╔══
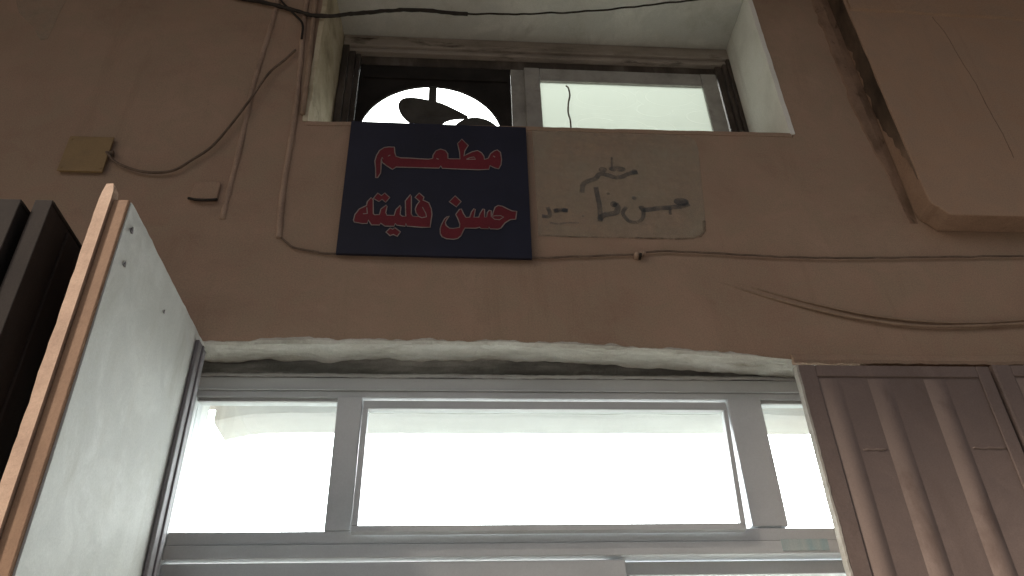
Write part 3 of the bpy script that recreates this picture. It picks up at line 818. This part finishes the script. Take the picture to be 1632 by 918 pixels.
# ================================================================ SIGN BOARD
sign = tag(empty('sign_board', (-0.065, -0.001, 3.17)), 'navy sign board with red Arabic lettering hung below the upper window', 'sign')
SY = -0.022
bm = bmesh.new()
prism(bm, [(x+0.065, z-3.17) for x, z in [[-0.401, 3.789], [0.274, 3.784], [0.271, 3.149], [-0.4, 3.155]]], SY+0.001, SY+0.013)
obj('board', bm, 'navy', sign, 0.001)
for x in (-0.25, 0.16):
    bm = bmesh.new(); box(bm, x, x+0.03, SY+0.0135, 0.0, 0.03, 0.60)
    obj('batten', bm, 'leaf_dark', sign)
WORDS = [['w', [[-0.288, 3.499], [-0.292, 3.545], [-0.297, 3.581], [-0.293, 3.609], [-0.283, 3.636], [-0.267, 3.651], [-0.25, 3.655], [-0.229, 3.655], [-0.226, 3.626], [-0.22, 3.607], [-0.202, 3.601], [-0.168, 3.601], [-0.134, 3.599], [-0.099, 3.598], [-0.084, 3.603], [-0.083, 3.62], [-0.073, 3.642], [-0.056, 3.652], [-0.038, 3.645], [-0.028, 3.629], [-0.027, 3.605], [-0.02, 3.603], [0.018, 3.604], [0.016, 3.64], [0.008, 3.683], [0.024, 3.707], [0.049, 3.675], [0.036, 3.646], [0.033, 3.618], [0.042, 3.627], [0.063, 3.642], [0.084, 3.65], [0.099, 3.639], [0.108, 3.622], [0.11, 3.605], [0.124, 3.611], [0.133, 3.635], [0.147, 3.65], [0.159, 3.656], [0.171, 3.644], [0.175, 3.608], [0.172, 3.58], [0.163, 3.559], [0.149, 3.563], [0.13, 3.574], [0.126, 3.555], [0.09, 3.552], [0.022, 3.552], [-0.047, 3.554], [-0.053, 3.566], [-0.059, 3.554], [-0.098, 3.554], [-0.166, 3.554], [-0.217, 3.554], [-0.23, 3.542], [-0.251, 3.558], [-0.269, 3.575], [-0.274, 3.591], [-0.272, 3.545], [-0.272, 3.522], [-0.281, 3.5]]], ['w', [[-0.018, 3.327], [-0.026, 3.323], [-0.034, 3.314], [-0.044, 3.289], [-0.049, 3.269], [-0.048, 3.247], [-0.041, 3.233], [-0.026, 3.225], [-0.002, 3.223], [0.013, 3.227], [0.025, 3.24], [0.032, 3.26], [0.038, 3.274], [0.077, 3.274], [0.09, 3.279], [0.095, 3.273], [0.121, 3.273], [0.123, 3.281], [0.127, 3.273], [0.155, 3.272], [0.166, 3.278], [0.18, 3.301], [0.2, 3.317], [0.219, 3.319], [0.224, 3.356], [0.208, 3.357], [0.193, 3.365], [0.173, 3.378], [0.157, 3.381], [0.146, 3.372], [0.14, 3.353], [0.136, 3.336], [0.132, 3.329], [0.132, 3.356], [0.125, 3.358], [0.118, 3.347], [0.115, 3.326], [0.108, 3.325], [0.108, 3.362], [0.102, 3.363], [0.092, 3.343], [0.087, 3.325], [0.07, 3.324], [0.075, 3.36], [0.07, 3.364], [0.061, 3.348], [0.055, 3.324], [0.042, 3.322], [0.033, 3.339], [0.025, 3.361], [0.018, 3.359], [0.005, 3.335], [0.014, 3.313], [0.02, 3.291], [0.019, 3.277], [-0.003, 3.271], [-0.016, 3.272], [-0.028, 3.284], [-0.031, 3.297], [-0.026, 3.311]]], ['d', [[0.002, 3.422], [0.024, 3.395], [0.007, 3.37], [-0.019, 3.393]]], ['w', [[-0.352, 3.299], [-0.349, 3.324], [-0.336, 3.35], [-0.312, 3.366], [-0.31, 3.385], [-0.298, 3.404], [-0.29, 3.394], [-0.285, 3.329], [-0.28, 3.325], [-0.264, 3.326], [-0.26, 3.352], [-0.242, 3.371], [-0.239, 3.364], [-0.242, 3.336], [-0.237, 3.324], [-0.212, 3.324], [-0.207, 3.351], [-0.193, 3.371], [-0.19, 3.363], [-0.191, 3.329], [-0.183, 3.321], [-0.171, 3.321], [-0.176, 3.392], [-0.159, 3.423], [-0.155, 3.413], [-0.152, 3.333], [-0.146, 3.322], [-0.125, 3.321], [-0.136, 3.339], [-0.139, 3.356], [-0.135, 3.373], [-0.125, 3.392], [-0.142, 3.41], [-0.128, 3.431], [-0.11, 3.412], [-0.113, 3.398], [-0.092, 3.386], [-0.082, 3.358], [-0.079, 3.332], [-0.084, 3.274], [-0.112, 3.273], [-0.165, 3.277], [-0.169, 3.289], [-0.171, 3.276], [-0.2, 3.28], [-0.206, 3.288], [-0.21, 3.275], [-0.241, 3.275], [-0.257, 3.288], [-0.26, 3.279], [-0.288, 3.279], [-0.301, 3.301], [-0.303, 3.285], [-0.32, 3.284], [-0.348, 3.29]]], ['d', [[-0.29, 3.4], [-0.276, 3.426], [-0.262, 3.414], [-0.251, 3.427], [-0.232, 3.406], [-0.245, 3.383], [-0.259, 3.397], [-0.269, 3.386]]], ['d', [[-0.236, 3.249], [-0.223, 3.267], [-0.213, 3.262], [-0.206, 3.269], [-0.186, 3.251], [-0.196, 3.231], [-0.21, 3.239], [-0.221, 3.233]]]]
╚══
╔══
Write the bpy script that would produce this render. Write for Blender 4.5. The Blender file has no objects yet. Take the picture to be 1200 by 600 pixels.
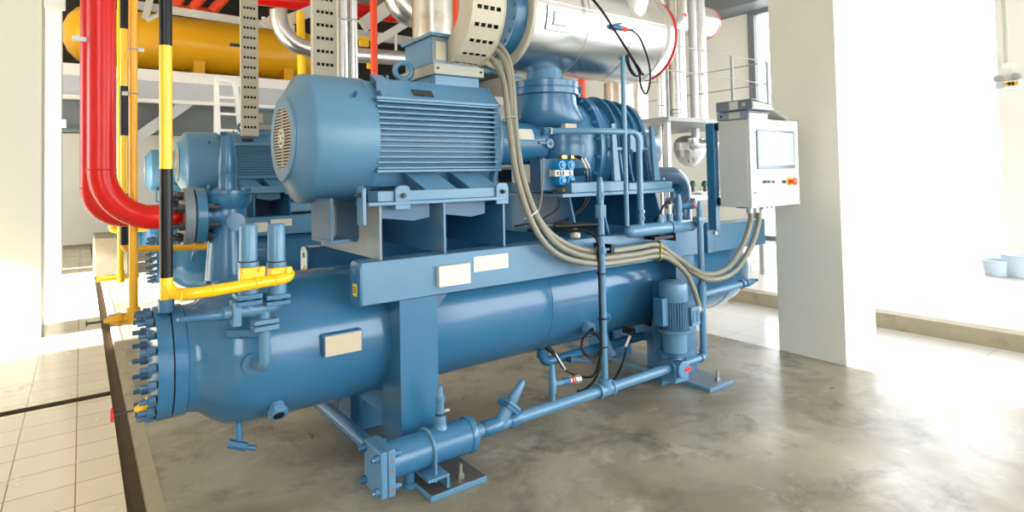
╚══
-- Aim of the task --
Say the number of lines in the records above that include the string "pixels", and no more.

-- Response below --
2